[Scene modeling code data]
########
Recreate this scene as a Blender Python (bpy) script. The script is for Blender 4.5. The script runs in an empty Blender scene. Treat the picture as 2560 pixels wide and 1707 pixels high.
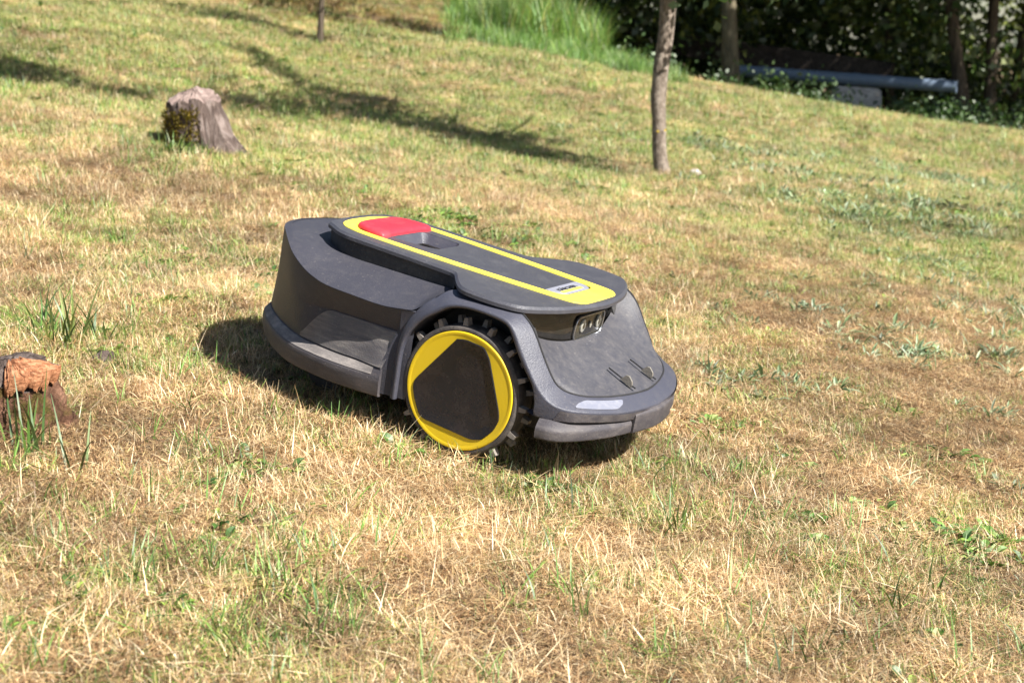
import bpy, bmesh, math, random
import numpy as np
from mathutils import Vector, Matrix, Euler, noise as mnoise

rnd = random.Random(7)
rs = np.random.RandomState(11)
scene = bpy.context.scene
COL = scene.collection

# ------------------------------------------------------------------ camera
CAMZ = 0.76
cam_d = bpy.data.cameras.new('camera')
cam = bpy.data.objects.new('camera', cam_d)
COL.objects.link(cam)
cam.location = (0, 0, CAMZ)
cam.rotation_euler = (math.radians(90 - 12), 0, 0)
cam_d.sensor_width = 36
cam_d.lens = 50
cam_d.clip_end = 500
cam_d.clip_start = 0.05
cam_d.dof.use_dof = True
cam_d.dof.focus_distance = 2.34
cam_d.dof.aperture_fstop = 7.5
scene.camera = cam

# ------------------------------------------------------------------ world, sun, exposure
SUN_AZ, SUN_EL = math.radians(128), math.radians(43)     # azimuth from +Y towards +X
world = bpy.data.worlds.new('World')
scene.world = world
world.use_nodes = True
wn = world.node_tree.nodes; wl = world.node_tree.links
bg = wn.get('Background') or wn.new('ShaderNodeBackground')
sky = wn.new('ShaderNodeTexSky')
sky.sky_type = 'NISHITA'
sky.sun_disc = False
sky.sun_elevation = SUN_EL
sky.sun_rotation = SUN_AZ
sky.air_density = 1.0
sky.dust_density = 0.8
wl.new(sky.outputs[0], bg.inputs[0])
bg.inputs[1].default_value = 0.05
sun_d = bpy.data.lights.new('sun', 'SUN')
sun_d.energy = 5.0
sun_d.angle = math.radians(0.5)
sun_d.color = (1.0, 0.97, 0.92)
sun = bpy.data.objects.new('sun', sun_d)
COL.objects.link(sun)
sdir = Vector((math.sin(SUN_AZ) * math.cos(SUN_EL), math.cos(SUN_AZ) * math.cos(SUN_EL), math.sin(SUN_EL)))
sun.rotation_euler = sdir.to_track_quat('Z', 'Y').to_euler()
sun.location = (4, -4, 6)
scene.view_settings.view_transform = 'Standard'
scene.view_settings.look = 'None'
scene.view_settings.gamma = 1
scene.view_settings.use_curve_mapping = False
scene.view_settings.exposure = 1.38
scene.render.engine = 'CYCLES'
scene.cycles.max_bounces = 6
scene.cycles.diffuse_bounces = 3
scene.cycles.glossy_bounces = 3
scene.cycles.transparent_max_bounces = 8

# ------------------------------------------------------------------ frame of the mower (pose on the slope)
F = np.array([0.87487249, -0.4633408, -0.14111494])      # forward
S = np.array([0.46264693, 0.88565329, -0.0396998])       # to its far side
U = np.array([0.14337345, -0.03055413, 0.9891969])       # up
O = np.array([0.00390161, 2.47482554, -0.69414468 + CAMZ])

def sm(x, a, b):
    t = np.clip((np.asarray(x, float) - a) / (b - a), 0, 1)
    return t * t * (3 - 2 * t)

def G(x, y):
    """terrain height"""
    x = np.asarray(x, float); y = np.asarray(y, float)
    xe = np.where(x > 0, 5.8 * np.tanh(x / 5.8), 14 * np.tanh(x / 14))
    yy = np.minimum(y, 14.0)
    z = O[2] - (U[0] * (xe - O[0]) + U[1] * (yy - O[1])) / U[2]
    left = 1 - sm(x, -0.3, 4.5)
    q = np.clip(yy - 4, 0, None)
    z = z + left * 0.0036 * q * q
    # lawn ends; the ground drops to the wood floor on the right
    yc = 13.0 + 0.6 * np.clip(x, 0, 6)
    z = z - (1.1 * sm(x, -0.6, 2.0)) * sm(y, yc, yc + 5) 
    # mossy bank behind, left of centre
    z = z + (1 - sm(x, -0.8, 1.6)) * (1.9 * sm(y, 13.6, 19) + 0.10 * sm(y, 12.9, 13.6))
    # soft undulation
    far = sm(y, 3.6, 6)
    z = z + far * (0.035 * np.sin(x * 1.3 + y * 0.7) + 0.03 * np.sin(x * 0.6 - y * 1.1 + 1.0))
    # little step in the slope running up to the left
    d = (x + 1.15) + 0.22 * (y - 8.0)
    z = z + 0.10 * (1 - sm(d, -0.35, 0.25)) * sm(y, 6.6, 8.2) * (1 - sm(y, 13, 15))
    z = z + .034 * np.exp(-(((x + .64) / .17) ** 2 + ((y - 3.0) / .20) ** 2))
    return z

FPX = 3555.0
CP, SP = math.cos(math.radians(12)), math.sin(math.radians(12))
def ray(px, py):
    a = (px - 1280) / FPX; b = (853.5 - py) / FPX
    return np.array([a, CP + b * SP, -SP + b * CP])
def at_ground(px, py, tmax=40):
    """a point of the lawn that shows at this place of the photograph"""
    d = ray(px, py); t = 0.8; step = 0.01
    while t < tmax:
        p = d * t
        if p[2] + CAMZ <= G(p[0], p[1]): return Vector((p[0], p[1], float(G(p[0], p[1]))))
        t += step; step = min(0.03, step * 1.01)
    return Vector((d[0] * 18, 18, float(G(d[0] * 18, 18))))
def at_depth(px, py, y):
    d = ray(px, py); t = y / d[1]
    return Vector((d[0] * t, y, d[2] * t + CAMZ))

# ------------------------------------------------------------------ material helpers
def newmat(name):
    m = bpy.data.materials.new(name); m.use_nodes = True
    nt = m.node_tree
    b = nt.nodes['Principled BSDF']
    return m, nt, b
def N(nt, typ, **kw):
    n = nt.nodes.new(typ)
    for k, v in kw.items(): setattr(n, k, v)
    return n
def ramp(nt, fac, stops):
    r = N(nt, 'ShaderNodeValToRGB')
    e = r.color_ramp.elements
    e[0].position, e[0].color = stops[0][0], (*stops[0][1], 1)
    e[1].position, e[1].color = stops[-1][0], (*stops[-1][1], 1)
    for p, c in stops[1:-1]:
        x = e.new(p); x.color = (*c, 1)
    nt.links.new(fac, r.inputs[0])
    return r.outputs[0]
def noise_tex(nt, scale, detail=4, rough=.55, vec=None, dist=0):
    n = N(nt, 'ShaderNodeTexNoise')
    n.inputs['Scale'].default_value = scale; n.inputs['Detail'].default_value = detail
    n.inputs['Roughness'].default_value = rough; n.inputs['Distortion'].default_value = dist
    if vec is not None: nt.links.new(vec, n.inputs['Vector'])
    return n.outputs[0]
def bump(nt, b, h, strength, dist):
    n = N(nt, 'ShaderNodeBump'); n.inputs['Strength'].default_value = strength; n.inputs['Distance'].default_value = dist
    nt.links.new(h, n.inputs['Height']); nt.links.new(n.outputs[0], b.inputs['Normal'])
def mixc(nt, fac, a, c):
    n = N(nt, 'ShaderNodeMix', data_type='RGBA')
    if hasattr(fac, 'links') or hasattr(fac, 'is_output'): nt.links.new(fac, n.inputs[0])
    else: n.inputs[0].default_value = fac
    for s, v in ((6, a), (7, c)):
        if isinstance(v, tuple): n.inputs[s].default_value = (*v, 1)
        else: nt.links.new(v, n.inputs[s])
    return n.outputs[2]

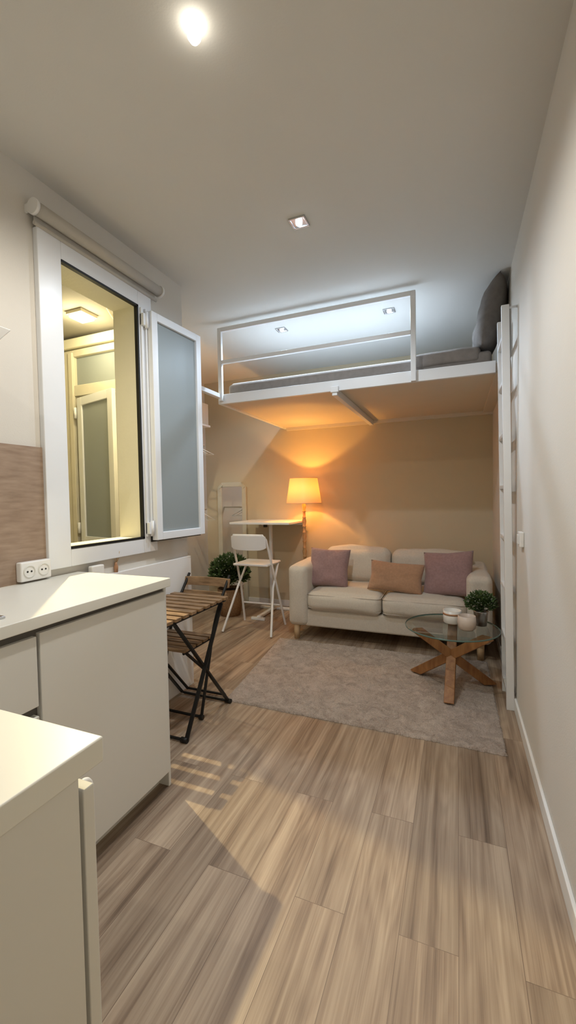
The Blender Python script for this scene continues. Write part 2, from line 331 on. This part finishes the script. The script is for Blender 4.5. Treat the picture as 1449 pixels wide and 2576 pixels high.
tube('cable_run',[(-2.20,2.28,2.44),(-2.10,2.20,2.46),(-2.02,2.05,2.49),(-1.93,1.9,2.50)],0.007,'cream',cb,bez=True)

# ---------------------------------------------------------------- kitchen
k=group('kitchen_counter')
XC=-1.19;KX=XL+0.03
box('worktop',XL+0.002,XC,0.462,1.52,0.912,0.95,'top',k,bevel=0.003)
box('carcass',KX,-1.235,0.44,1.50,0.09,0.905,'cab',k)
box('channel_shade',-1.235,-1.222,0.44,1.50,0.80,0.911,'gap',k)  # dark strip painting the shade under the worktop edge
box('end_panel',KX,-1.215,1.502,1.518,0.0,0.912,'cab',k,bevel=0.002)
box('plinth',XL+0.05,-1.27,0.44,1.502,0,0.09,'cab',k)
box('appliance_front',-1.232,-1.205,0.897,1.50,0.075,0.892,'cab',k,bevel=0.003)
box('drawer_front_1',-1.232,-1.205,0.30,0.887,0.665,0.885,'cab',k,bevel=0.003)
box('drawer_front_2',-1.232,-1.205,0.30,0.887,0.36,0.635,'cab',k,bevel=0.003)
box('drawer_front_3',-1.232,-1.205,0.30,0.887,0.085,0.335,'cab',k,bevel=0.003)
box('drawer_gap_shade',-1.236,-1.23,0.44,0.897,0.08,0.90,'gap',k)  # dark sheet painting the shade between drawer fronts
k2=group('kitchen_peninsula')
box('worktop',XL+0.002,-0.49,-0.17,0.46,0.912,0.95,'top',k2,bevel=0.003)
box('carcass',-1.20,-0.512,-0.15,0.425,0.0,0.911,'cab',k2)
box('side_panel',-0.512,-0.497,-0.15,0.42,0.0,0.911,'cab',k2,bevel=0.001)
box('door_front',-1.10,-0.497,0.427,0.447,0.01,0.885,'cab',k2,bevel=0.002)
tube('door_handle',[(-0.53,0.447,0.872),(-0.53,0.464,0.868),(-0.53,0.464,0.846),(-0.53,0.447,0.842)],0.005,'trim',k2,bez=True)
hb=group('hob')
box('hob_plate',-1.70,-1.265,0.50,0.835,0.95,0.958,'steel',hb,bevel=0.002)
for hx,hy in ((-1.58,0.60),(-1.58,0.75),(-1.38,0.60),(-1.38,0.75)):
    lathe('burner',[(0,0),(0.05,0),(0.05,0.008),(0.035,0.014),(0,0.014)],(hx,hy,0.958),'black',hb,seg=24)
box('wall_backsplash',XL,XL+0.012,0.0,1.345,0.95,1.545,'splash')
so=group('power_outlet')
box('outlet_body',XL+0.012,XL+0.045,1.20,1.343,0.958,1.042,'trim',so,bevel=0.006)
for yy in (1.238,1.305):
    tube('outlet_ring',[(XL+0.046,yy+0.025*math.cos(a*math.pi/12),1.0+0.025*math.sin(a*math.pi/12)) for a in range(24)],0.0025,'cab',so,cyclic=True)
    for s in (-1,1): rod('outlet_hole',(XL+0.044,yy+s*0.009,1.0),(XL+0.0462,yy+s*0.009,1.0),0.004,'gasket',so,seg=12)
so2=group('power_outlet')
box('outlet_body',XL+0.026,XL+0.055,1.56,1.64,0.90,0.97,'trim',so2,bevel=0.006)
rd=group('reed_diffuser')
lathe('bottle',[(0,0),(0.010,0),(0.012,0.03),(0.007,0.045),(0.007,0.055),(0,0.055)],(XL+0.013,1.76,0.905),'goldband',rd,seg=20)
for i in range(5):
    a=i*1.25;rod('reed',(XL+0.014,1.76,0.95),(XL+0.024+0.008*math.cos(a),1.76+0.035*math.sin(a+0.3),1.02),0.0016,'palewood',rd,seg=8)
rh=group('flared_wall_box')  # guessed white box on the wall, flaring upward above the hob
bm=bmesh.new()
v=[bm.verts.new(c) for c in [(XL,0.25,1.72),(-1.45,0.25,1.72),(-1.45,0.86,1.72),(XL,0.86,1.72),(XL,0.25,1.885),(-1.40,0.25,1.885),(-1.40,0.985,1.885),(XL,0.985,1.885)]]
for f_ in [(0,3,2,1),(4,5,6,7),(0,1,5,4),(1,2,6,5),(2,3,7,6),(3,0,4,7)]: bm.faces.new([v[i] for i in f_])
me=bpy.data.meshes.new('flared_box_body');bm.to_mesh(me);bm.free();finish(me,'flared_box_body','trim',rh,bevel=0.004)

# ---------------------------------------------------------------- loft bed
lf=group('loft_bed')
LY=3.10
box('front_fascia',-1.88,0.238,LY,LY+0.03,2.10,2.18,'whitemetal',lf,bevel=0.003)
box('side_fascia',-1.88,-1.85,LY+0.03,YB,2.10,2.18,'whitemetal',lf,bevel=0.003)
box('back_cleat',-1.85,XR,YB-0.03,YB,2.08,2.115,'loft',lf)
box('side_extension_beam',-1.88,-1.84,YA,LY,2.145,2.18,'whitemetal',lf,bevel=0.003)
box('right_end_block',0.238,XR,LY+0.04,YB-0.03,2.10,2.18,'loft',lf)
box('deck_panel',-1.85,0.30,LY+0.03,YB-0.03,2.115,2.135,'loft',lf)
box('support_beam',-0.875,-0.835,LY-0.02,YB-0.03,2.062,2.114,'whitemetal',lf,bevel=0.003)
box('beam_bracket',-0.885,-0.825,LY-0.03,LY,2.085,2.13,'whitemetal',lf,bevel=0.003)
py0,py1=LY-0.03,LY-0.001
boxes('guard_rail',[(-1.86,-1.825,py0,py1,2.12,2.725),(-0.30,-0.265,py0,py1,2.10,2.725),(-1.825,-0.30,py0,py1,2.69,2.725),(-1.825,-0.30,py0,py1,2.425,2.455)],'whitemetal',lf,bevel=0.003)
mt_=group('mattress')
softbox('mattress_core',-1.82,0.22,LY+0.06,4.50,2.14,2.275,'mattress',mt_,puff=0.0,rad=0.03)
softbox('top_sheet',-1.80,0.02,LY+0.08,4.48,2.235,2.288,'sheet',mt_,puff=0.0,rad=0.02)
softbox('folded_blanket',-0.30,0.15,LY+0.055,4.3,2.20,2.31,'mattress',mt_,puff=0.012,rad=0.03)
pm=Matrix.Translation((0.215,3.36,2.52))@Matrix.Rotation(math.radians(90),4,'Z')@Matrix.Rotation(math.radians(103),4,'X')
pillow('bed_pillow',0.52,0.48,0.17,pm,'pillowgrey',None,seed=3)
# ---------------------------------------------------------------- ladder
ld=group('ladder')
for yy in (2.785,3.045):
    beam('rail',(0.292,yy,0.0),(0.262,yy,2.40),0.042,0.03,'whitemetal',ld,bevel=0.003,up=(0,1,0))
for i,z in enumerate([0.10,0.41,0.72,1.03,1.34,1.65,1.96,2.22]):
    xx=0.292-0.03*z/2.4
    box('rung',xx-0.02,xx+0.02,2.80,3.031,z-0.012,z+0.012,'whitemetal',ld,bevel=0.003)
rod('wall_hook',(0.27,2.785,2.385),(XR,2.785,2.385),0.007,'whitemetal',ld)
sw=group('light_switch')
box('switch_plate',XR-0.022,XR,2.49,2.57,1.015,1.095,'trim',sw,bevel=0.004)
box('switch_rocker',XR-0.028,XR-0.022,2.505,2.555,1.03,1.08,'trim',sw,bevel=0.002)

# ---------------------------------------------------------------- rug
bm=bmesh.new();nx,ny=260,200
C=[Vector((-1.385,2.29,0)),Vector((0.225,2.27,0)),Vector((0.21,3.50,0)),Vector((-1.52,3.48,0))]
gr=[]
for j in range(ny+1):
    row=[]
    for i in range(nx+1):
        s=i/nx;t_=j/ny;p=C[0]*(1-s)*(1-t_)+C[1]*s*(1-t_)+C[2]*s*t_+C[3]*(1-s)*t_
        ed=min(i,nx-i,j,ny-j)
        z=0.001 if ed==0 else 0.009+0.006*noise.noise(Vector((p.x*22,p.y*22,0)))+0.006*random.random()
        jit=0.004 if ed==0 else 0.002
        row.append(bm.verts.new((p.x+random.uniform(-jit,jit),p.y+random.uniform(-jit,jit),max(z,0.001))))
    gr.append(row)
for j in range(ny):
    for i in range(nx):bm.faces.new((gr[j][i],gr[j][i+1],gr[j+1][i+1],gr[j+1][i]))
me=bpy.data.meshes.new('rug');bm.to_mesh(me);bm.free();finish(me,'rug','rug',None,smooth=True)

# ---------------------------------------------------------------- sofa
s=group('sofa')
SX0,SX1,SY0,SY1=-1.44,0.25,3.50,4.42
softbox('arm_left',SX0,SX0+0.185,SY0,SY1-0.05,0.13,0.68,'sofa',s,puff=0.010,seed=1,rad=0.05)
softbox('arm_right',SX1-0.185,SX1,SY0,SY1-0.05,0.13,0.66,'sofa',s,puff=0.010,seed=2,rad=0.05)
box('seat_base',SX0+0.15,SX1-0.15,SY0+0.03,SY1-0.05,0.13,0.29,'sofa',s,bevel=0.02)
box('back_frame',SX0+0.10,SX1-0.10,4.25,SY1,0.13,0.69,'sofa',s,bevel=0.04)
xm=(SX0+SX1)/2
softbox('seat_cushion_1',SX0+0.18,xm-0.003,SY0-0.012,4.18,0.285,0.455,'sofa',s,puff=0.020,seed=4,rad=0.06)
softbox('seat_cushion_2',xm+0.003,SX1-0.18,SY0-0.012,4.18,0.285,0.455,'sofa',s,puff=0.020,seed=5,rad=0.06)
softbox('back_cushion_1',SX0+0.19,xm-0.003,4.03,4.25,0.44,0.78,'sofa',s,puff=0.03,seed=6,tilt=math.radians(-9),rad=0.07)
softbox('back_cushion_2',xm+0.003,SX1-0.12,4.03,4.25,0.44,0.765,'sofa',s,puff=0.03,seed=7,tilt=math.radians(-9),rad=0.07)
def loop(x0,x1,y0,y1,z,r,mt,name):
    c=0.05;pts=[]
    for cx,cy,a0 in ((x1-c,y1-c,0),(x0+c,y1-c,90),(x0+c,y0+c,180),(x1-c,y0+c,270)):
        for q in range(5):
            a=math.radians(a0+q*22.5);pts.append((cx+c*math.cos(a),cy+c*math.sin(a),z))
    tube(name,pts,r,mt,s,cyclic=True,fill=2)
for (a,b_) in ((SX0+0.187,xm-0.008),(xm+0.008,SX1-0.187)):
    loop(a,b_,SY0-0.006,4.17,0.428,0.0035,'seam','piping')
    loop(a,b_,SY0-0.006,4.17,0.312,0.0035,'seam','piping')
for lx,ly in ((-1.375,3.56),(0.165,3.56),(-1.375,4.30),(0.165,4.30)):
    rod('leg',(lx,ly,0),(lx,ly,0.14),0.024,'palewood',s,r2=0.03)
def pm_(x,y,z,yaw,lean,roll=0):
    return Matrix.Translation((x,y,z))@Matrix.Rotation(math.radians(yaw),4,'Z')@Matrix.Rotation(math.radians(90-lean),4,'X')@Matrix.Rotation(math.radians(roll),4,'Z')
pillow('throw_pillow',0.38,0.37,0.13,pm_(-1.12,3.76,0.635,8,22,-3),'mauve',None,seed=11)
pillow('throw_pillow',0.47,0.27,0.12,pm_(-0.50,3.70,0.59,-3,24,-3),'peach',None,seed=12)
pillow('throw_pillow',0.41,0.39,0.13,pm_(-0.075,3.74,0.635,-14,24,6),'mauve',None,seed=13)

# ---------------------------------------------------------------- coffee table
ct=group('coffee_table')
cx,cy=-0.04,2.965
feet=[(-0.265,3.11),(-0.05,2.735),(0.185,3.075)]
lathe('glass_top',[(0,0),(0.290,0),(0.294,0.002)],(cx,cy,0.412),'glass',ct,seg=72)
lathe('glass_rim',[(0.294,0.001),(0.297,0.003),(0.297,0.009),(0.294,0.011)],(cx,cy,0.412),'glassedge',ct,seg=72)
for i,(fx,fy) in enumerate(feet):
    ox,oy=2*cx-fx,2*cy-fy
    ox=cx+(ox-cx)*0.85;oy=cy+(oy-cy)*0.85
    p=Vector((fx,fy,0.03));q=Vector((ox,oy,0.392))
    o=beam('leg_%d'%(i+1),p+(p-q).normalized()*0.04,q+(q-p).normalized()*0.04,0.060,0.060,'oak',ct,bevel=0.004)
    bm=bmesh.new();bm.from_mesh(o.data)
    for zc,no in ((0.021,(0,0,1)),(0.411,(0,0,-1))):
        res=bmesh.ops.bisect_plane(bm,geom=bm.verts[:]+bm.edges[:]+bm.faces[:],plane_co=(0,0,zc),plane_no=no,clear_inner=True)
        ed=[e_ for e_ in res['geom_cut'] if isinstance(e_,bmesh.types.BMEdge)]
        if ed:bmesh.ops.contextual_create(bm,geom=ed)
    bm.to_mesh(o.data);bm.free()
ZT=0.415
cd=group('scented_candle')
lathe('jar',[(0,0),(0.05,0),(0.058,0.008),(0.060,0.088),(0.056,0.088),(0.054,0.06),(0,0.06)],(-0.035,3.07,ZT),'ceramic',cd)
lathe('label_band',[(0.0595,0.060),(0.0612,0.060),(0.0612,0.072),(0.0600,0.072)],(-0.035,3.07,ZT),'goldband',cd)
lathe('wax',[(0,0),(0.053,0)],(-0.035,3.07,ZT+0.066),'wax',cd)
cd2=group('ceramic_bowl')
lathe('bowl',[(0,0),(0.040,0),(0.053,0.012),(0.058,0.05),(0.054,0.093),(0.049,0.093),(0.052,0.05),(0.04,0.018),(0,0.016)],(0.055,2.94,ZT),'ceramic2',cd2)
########
**Challenge**
Your task is to collect every line above that contains the word "picture".

**Correct answer**
Recreate this scene as a Blender Python (bpy) script. The script is for Blender 4.5. The script runs in an empty Blender scene. Treat the picture as 2560 pixels wide and 1707 pixels high.
The Blender Python script for this scene continues. Write part 2, from line 331 on. This part finishes the script. The script is for Blender 4.5. Treat the picture as 1449 pixels wide and 2576 pixels high.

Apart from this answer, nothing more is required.